Mas se foi Liedholm quem trilhou o caminho de Baresi, então foi Arrigo Sacchi quem calcetou o pavimento. Em 1986, chegou ao clube Silvio Berlusconi, o empresário que assumiu a presidência e trouxe a nova ambição de glória europeia. Reuniu alguns dos melhores jogadores do mundo, como Van Basten, Gullit ou Rijkaard, e contratou Sacchi para elevar a equipa a novas conquistas.
Apesar das novas caras no balneário e do desenvolvimento da qualidade da equipa, Franco Baresi nunca perdeu preponderância na mesma. Manteve-se um líder e figura incontornável, tornando-se cada vez melhor em campo na sua função característica, mas embora o reconhecimento surgisse, a Bola de Ouro estava longe.
O reinado de Sacchi em Milão foi lendário, mas não foi perfeito. Apesar do sucesso europeu, em quatro anos o AC Milan venceu apenas uma vez o Scudetto, um retorno que ficava um pouco aquém das expectativas dos adeptos e de Berlusconi. No final da temporada de 1990/91, as controvérsias com Sacchi já tinham evoluído completamente para ódio da parte dos jogadores, incluindo Baresi, que já não suportava o técnico e os seus treinos pesados. A opinião generalizada era que a equipa estava no fim de um ciclo, existindo a necessidade de renovar e até que talvez jogadores como Baresi (então com 31 anos) estivessem já em declínio.

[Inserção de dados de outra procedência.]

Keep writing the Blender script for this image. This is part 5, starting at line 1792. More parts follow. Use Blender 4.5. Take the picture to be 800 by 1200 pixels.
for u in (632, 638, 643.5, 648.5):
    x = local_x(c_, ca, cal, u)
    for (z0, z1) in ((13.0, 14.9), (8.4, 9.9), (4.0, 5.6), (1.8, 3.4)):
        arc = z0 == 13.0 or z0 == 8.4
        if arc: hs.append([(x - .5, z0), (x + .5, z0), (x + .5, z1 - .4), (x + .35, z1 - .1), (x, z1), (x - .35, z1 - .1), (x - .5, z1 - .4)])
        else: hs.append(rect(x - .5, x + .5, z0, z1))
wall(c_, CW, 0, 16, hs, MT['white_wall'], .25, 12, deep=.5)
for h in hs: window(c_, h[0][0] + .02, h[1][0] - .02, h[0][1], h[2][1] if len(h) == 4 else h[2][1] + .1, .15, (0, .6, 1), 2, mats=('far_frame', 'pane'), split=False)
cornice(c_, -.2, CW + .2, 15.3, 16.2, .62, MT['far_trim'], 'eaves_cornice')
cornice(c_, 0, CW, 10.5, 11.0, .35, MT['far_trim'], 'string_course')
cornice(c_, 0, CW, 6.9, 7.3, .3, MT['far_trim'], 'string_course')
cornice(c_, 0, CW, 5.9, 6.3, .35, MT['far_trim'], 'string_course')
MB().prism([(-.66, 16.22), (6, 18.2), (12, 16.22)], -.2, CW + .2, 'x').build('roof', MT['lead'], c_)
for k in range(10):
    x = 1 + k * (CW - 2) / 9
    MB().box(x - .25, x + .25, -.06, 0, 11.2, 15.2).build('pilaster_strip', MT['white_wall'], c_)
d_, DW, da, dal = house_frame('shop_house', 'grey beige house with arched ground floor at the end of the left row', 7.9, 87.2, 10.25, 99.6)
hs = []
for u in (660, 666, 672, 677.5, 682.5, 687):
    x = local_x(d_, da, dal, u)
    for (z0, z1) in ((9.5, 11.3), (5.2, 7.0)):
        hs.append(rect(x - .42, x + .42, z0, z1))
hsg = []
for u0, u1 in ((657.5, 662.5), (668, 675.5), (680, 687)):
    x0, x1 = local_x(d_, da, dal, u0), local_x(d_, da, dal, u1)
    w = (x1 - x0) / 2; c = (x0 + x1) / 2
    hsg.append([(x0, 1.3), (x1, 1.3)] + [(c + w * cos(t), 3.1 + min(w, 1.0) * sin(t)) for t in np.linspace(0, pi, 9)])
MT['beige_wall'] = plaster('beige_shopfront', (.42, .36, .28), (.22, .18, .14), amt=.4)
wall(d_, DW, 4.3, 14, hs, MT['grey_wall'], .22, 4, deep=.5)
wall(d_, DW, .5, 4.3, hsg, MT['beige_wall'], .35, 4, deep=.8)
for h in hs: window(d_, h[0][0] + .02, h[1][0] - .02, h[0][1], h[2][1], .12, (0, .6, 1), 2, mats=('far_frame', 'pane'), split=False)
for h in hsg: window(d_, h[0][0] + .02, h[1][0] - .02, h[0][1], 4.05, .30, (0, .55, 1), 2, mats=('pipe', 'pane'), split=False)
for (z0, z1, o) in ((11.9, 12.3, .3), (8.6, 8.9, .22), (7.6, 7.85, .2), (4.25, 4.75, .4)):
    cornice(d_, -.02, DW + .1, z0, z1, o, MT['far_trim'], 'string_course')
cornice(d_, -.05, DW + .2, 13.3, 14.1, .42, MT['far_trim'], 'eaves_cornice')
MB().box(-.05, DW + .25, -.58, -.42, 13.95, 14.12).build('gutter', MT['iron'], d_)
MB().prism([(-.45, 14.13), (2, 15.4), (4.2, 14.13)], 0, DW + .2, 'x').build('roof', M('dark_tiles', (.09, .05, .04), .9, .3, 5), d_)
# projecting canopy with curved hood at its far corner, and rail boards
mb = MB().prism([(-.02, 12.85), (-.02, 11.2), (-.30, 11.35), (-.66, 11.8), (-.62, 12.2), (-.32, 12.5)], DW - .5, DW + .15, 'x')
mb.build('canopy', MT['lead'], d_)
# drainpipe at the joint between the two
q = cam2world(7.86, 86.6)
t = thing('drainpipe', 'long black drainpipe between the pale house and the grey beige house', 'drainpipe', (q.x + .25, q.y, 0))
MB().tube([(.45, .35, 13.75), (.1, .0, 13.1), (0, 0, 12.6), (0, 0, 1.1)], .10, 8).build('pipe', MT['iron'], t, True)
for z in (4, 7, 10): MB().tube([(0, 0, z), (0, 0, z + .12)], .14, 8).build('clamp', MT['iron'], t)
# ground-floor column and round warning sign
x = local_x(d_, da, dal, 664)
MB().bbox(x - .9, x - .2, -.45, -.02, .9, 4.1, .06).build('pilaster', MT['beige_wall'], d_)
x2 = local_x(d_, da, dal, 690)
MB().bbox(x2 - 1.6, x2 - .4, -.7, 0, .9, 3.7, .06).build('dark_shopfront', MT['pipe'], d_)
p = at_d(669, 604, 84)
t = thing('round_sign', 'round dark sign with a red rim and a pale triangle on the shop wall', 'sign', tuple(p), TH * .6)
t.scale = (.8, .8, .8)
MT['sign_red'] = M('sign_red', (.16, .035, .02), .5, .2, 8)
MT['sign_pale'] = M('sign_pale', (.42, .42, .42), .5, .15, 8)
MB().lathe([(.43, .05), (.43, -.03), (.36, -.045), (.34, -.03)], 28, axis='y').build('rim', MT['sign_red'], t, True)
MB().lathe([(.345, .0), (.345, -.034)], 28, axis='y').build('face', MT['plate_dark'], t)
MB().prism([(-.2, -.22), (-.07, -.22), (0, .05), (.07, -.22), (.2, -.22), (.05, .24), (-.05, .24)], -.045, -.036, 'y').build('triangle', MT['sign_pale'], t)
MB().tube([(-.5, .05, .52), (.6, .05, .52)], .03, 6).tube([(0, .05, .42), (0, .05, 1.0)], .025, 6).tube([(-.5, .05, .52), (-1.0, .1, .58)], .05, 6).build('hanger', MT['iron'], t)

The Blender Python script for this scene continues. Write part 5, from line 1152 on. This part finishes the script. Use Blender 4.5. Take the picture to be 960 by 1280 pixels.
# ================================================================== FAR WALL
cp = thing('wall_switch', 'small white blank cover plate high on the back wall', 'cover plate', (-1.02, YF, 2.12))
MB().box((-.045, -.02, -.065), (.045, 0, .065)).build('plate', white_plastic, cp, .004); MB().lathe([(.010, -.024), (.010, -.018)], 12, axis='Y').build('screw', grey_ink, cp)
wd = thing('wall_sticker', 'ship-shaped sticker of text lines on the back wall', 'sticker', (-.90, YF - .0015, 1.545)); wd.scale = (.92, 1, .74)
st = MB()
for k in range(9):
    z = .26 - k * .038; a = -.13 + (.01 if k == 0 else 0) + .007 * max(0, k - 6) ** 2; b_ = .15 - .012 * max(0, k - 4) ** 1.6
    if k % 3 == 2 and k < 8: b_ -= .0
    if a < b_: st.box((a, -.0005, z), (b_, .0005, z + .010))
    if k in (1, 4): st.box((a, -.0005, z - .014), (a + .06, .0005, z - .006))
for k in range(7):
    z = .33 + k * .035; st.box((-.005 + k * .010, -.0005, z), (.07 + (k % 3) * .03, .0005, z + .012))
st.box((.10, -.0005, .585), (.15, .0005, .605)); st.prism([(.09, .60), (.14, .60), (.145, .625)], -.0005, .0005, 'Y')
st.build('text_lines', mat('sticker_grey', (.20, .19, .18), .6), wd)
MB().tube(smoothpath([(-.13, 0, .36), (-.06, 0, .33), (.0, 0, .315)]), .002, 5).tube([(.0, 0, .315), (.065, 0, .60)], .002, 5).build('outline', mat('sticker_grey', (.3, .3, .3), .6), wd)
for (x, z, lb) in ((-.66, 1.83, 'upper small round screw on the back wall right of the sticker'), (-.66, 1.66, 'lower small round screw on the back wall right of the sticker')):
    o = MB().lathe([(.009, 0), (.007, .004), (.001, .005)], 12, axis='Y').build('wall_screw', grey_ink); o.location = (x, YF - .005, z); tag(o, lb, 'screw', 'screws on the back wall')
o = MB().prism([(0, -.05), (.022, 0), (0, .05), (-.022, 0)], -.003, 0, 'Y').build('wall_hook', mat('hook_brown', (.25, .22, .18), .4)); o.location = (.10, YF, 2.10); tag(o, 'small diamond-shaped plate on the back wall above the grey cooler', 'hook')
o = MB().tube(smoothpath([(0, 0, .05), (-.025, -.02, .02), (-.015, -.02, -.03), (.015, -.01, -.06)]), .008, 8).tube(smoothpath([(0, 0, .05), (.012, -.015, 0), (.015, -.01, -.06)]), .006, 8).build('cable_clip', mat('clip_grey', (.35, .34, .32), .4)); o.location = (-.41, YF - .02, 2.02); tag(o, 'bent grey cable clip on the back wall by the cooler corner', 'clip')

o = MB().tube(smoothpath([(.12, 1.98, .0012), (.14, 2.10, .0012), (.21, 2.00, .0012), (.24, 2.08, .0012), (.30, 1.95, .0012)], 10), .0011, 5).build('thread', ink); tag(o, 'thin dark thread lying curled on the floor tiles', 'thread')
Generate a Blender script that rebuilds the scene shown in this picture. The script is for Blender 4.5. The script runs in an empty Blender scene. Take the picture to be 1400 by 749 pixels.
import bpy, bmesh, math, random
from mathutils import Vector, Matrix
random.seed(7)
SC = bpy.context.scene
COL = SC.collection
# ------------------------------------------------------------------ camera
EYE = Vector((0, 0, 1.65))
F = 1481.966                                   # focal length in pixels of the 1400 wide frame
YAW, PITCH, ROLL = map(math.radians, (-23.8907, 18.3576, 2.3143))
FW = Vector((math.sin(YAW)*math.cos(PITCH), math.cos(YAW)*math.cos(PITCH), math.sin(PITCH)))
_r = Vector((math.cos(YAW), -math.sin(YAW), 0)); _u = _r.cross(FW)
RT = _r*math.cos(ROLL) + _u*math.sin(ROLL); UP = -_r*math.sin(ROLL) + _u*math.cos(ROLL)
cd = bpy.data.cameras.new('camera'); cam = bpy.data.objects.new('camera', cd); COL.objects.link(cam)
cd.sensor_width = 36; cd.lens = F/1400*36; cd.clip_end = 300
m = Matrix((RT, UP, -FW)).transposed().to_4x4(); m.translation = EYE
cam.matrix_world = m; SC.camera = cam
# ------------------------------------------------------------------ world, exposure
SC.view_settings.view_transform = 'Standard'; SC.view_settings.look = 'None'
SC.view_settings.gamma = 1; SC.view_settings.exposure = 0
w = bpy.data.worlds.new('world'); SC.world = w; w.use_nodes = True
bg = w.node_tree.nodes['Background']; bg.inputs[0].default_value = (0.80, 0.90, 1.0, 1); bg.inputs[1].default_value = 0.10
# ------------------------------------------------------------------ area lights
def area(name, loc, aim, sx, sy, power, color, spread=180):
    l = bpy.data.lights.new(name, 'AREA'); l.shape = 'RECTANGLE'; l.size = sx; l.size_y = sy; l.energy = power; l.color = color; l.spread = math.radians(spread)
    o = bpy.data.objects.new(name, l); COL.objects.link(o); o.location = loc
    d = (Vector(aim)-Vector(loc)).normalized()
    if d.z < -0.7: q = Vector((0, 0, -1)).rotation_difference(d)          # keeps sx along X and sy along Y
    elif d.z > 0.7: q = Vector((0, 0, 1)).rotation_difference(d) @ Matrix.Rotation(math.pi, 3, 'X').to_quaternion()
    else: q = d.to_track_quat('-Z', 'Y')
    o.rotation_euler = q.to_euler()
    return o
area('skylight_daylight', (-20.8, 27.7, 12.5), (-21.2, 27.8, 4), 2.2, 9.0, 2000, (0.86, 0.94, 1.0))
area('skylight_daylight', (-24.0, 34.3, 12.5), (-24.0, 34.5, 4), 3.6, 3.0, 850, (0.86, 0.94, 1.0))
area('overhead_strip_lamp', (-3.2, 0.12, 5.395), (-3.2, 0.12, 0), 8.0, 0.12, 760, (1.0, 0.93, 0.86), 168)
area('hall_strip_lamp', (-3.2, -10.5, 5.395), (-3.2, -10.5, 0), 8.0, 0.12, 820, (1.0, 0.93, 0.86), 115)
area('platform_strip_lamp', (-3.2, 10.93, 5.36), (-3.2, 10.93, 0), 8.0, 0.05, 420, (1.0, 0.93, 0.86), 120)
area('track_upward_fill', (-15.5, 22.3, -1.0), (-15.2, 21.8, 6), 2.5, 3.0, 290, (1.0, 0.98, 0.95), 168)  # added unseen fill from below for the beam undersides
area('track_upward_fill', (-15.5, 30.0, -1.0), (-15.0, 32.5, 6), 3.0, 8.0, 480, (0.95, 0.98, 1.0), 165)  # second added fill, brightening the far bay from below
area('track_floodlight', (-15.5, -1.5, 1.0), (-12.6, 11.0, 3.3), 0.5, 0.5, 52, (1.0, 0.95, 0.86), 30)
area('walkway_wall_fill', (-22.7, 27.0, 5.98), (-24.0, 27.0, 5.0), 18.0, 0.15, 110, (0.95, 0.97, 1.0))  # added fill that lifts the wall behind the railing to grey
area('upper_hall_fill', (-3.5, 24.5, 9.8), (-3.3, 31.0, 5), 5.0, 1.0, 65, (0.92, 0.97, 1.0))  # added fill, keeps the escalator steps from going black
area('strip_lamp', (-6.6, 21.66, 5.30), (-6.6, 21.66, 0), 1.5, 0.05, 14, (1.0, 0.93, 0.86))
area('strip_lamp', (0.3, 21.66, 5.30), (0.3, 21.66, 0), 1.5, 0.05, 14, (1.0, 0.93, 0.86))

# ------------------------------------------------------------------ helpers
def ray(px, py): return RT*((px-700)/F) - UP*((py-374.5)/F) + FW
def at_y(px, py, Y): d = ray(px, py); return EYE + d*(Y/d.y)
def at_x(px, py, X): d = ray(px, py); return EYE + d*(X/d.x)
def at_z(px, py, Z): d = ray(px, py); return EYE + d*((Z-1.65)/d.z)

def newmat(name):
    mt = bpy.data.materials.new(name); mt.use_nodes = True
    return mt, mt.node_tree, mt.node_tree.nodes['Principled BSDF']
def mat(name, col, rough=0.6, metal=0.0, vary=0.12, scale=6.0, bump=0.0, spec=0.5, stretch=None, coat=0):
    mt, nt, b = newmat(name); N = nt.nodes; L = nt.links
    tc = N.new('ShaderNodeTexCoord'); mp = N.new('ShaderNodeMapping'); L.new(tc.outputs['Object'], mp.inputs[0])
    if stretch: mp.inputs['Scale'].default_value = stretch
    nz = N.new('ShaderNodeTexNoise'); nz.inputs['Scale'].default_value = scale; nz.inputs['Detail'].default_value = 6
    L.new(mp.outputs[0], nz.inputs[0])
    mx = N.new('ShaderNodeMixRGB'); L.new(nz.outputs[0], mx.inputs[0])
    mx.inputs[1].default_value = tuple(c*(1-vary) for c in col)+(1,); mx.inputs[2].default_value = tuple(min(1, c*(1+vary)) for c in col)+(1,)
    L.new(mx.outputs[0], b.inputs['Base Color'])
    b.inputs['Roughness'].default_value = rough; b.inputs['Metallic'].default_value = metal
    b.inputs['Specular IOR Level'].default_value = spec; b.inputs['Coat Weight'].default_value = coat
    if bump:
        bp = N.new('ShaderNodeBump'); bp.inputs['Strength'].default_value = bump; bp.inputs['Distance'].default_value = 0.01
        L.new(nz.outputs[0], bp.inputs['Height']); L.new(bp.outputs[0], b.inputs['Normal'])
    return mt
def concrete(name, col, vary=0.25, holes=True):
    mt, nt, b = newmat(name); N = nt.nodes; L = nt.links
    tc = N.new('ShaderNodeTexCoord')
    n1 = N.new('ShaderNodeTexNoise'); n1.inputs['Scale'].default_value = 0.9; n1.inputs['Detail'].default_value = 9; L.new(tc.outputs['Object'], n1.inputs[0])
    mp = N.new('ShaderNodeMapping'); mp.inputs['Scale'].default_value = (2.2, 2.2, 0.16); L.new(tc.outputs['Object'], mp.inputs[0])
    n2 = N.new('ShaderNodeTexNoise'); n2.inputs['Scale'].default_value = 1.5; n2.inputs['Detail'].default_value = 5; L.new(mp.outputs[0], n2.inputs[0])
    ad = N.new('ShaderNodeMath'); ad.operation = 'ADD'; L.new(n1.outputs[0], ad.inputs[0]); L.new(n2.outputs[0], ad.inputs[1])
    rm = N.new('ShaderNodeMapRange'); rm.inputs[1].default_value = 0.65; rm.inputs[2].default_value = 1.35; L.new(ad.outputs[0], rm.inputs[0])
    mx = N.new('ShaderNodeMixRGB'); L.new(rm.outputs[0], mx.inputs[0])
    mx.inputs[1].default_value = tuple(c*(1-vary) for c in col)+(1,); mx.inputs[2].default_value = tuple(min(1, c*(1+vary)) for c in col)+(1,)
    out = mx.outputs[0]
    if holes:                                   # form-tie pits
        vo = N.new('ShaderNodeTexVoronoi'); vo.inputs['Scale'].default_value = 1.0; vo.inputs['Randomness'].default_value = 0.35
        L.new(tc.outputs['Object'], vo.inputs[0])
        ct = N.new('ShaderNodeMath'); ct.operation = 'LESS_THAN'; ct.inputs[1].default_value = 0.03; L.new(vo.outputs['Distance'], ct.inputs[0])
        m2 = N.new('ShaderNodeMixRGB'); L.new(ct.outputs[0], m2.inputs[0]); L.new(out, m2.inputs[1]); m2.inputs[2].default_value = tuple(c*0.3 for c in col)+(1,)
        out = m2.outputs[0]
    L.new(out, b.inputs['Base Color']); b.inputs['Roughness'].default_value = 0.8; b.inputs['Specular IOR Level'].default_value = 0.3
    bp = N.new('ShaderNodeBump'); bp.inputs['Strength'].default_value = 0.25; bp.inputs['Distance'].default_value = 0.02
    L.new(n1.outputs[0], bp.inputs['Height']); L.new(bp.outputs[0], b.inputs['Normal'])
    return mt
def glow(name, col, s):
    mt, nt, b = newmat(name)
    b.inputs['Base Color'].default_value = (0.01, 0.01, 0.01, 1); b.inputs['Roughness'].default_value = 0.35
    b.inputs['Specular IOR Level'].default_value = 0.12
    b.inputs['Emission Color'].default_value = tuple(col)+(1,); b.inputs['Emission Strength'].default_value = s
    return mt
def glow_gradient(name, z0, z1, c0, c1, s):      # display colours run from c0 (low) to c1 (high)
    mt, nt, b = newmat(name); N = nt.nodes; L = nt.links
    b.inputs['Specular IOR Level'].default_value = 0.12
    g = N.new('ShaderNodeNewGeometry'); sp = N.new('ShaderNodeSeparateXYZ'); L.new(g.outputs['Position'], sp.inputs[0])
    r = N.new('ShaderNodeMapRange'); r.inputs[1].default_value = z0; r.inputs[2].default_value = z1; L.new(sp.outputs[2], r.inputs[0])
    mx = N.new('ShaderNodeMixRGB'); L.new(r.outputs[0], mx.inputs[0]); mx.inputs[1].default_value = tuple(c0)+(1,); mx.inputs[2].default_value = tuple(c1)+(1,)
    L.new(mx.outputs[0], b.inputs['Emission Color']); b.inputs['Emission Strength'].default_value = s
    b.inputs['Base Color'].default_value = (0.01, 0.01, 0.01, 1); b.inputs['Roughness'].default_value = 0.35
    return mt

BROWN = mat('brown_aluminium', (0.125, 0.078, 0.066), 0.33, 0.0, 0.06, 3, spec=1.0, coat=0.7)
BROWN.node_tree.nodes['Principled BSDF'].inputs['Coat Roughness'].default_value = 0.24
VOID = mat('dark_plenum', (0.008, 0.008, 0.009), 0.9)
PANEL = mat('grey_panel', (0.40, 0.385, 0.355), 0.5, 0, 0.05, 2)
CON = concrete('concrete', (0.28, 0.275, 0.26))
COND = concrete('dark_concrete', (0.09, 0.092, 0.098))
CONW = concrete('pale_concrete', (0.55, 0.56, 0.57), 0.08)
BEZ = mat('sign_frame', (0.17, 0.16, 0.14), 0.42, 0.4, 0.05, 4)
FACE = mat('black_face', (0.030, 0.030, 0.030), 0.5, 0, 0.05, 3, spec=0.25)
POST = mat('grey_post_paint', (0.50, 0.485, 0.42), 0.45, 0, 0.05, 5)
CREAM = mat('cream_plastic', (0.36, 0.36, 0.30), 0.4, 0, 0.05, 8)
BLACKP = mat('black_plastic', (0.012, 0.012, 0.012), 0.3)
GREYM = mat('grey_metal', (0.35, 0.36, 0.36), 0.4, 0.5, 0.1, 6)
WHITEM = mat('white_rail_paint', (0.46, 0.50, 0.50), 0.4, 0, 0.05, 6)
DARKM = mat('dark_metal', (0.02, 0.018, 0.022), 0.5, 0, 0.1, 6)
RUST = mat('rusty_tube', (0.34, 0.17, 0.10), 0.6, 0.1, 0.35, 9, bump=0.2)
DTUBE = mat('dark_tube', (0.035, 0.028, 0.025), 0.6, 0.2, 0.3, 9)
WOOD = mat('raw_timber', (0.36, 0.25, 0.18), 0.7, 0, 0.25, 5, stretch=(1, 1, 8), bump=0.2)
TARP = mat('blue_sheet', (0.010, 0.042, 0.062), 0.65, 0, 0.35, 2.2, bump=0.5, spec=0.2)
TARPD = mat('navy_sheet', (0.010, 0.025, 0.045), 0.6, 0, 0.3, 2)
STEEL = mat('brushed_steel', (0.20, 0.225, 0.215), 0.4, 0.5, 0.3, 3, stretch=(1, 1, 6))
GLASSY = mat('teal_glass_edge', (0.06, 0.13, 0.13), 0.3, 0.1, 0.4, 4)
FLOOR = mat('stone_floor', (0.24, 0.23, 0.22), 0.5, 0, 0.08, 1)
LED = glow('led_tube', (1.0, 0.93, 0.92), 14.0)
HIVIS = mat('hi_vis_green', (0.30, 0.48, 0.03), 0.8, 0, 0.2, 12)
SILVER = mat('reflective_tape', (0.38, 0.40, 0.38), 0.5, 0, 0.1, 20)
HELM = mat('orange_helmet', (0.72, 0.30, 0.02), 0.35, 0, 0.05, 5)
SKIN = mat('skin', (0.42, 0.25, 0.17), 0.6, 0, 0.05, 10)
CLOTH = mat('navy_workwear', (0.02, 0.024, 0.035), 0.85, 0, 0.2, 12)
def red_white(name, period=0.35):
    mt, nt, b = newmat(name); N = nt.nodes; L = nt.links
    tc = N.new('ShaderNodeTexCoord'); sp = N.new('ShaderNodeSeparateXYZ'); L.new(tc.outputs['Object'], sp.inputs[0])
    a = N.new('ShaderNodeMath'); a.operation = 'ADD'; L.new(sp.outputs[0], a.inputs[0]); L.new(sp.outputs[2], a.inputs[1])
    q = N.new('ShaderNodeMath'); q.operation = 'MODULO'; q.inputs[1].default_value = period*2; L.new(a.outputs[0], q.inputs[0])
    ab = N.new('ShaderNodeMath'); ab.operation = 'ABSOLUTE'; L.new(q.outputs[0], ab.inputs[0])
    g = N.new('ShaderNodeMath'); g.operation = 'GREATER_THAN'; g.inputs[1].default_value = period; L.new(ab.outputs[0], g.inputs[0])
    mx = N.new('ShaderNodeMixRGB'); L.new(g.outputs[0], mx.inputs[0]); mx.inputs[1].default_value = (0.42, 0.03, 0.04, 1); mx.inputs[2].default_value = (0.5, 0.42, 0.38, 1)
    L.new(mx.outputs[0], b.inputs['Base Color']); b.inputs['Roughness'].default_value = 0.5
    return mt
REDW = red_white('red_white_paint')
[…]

A temporada de 1995/96 marcou o último campeonato conquistado pelo Milan sob a liderança do icónico capitão Franco Baresi, que penduraria as botas no final da época seguinte. Terminou a carreira num momento que considerou o correto por ainda estar no topo das suas capacidades, aos 37 anos, embora os tifosi do clube milanês não duvidassem que a classe de Baresi perduraria durante vários anos ainda, caso quisesse ter continuado a jogar.